Verizon Wireless, the biggest U.S. mobile service, is cutting its fees for voice calls by about 30 percent, in a move that accelerates a price war in the ferociously competitive U.S. wireless market.

Its biggest rival, AT&T Inc, the No. 2 U.S. mobile services, will likely have to follow suit with a similar cut to its services fees, analysts said.

Shares of Verizon Wireless parent Verizon Communications Inc were down 1.8 percent in noon trading on Friday. Shares in Vodafone Group Plc, a minority Verizon Wireless owner, closed down 1.5 percent in London.
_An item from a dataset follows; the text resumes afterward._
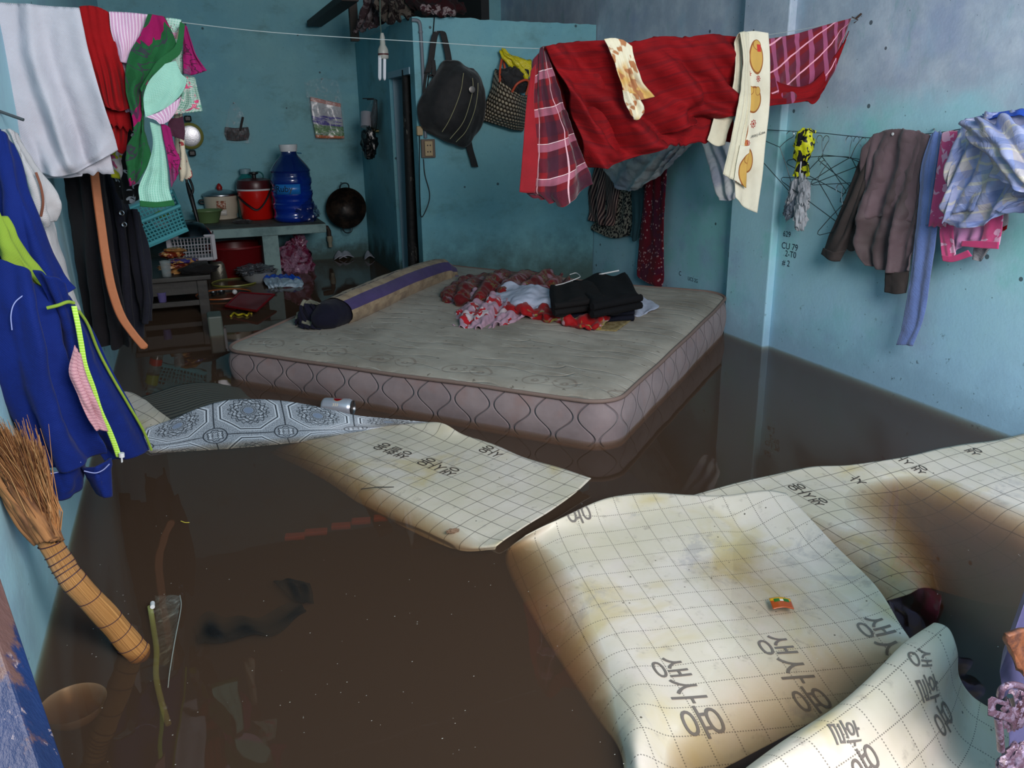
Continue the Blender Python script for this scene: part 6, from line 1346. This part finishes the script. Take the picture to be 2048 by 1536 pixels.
# umbrella leaning behind the basket
o = thing('umbrella', 'closed black umbrella leaning between basket and counter', 'umbrella', tuple(py_(400, 462, 5.65)))
MB().tube([py_(402, 466, 5.65), py_(392, 430, 5.66), py_(380, 385, 5.7), py_(374, 366, 5.72)], [.004, .012, .016, .010], 10).build('canopy', M_black, o)
MB().tube([Vector((py_(410, 474, 5.70).x, 5.72, FZ)), py_(404, 474, 5.65), py_(402, 466, 5.65)], .004, 6).build('tip', M_steel, o)
MB().tube(curve([py_(374, 366, 5.72), py_(372, 352, 5.72), py_(378, 356, 5.7), py_(386, 378, 5.68), py_(382, 392, 5.68)], 16), .008, 8).build('handle', M_black, o); inv(o)
lathe_thing('drinking_glass', 'small purple-tinted glass standing on the stool stretcher', 'glass', Vector((-.19, 4.86, .077)), [('tumbler', [(0,0),(.02,0),(.026,.055),(.024,.055),(.018,.004),(0,.004)], M('purple_glass', srgb(120, 110, 170), .08, alpha=lambda g: .5, coat=1), 24)])
# things at the near side of the stool, half in the dark water
c = pz(432, 668, .0); o = thing('bucket', 'grey plastic container beside the left corner of the mattress', 'container', tuple(c))
cx_ = pz(434, 672, 0)
MB().box((cx_.x-.035, cx_.y+.02, -.06), (cx_.x+.035, cx_.y+.16, .095)).build('container_body', M('grey_green_plastic', srgb(84, 92, 84), .5), o, smooth=False, bevel=.008); inv(o)
# ---------------------------------------------------------------- on the mattress
def om(px, py, h=0.): p = on_m(px, py); r = ray(px, py); return p + Vector((0, 0, .014+h)) 
def omh(px, py, h):                                # the point under a pixel that lies h above the mattress
    N = (mA-mL).cross(mR-mA).normalized(); N = N if N.z > 0 else -N; r = ray(px, py); t = (mA+N*(h+.014)-CAM).dot(N)/r.dot(N); return CAM + r*t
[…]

Verizon Wireless said on Friday it is replacing a $99.99 voice plan with a $69.99 plan that includes unlimited phone calls and an $89.99 plan that also includes text messages.
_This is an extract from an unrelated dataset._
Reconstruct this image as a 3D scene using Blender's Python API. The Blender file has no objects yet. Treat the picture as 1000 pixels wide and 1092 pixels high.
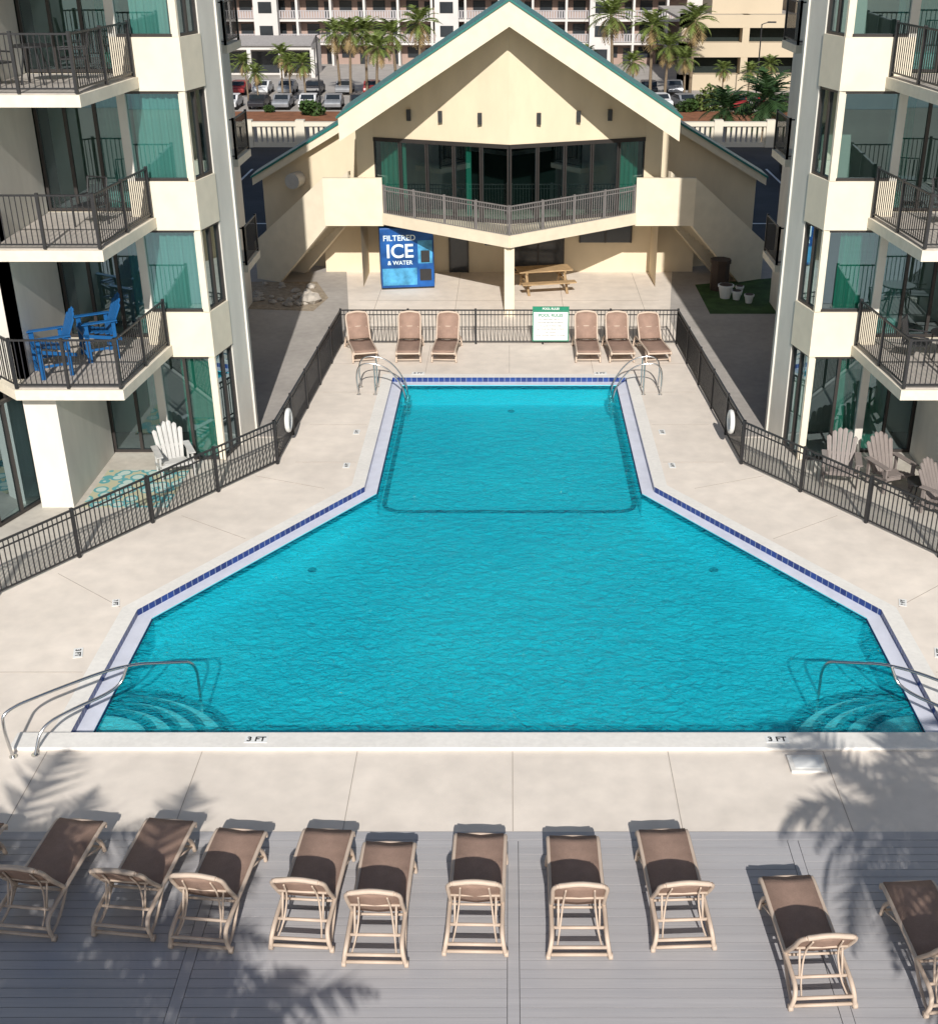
import bpy, math, random, bmesh
from mathutils import Vector, Matrix
random.seed(7)
R=math.radians
# ---------------------------------------------------------------- materials
MATS={}
def mat(name,col,rough=0.7,ns=3.0,amt=0.15,bump=0.0,bs=40.0,metal=0.0,spec=0.3,ns2=None,stretch=(1,1,1),lo2=0.9,hi2=1.05):
    if name in MATS: return MATS[name]
    m=bpy.data.materials.new(name); m.use_nodes=True
    nt=m.node_tree; n=nt.nodes; l=nt.links
    p=n['Principled BSDF']
    p.inputs['Roughness'].default_value=rough; p.inputs['Metallic'].default_value=metal
    p.inputs['Specular IOR Level'].default_value=spec
    tc=n.new('ShaderNodeTexCoord'); mp=n.new('ShaderNodeMapping'); mp.inputs['Scale'].default_value=stretch
    l.new(tc.outputs['Object'],mp.inputs[0])
    no=n.new('ShaderNodeTexNoise'); no.inputs['Scale'].default_value=ns; no.inputs['Detail'].default_value=6; no.inputs['Roughness'].default_value=0.6
    l.new(mp.outputs[0],no.inputs['Vector'])
    cr=n.new('ShaderNodeValToRGB')
    c0=[max(0,c*(1-amt)) for c in col]; c1=[min(1,c*(1+amt*0.8)) for c in col]
    cr.color_ramp.elements[0].position=0.3; cr.color_ramp.elements[1].position=0.7
    cr.color_ramp.elements[0].color=(*c0,1); cr.color_ramp.elements[1].color=(*c1,1)
    l.new(no.outputs[0],cr.inputs[0])
    out=cr.outputs[0]
    if ns2:
        n2=n.new('ShaderNodeTexNoise'); n2.inputs['Scale'].default_value=ns2; n2.inputs['Detail'].default_value=8
        l.new(mp.outputs[0],n2.inputs['Vector'])
        r2=n.new('ShaderNodeMapRange'); r2.inputs[1].default_value=0.3; r2.inputs[2].default_value=0.7; r2.inputs[3].default_value=lo2; r2.inputs[4].default_value=hi2
        l.new(n2.outputs[0],r2.inputs[0])
        mx=n.new('ShaderNodeVectorMath'); mx.operation='SCALE'
        l.new(out,mx.inputs[0]); l.new(r2.outputs[0],mx.inputs['Scale']); out=mx.outputs[0]
    l.new(out,p.inputs['Base Color'])
    if bump>0:
        nb=n.new('ShaderNodeTexNoise'); nb.inputs['Scale'].default_value=bs; nb.inputs['Detail'].default_value=4
        l.new(mp.outputs[0],nb.inputs['Vector'])
        b=n.new('ShaderNodeBump'); b.inputs['Strength'].default_value=bump; b.inputs['Distance'].default_value=0.02
        l.new(nb.outputs[0],b.inputs['Height']); l.new(b.outputs[0],p.inputs['Normal'])
    MATS[name]=m; return m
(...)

However, Verizon upped its fee for data services such as Web surfing to $9.99 per month for 25 megabytes of downloads, from a $19.99 service plan for 75 megabytes of data downloads. It also set a requirement for a $30 per month unlimited data service plan for smartphone users.
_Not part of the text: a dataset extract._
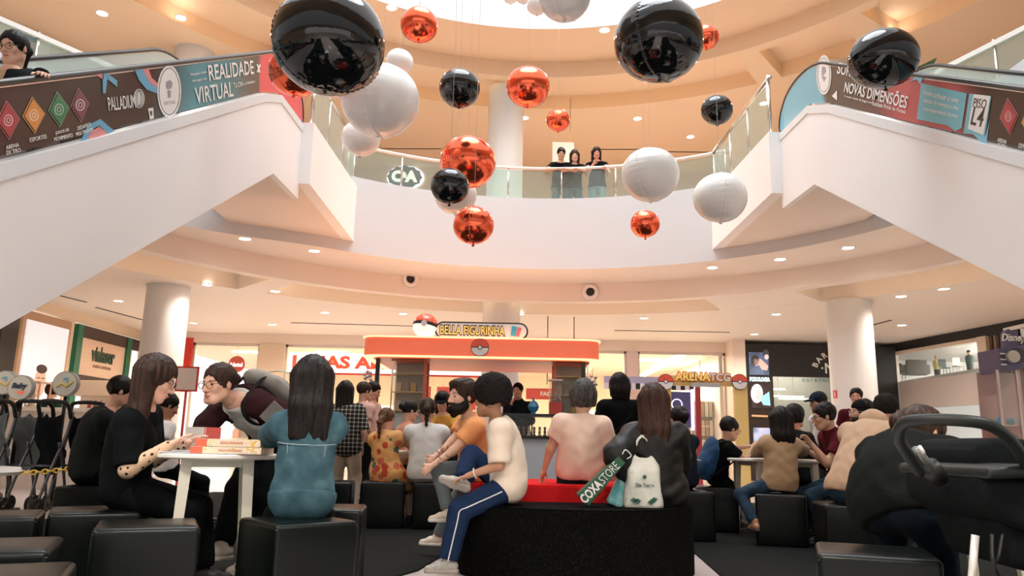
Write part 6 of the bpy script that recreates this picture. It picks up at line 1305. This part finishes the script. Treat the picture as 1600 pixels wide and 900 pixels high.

Verizon's Chief Financial Officer John Killian told analysts on a conference call that voice revenues would fall first but that the ultimate effect of all the changes would be a rise in revenue and earnings before interest, taxes, depreciation and amortization.

No specific targets were offered.

Pacific Crest Securities analyst Steve Clement said AT&T would likely follow in very short order with an identical price cut and said operators such as Sprint Nextel and Deutsche Telekom's T-Mobile USA already have cheaper service prices than Verizon.

He said that other than a change at AT&T, the Verizon move would not have a huge impact as only about a million customers use its $99.99 a month unlimited voice service today.

Any time a market leader changes prices it causes concern but they're really cutting prices at the high end of voice. That's a small portion of the market, he said.

Clement said service fees at smaller competitors such as Leap Wireless International Inc and MetroPCS Communications Inc are still much cheaper than Verizon's new offering.

The increase in data fees comes as Verizon and its rivals look for ways to ease pressure on their data networks. Rising popularity of Web-capable phones has vastly increased data use.

AT&T's mobile chief said late last year that he was looking for ways to ease data usage. A spokesman for AT&T declined comment on whether or not his company would follow Verizon's move.

AT&T currently offers a $99.99 unlimited voice plan and data services for $29.99 excluding text messages.

Sprint said its service fees are still cheaper than Verizon Wireless.